From Deseret News archives:
Utah's drop in DUI deaths best in U.S.
Federal officials on Wednesday announced an ad campaign aimed at sobering up young drivers with the threat of prison and an unprecedented crackdown on drunken drivers through the Labor Day weekend.
Sgt. Ted Tingey with the Utah Highway Patrol, said the long weekend is one of two of the most popular drinking holidays, with Memorial Day being the other. The UHP, along with other state and local agencies, will begin cracking down on impaired drivers Friday with a saturation blitz.
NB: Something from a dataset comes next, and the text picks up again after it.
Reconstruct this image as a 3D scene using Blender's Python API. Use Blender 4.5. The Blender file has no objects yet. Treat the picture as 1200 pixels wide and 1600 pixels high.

Efforts will continue through Labor Day with a few roadblock checkpoints scheduled within the next two weeks.
"We'd love to go out there and come away with nothing, but I'm sure we won't see that unless we change our habits and behaviors," Tingey said.
The National Highway Traffic Safety Administration, or NHTSA, took out radio and television ads that began airing Wednesday in English and Spanish on programs that appeal to 21- to 34-year-olds.
"People get so used to hearing it, they just don't worry about it anymore," Tingey said. The new campaign, he said will "kick it into high gear."
"That particular demographic is more at risk," said Nicole Nason, NHTSA's administrator, after announcing the campaign at a suburban Washington police academy. "They have a higher likelihood, or frequency, to drink and drive. They're also the least likely to wear their seat belts, the most likely to speed. So it's a target demographic that we really want to go after."
Coinciding with the ads, 11,000 law enforcement agencies will conduct sobriety checks and go on roving patrols until summer's end in what authorities say will be an unprecedented effort to get drunken drivers off the nation's roads.
Previous public-awareness campaigns urged people not to drink and drive and to prevent their friends from getting behind the wheel while intoxicated. But they didn't put a dent in the problem alcohol-related traffic fatalities have remained virtually unchanged in a decade, Nason said. That's why the Bush administration decided to launch a punchier campaign, for which NHTSA has committed $11 million.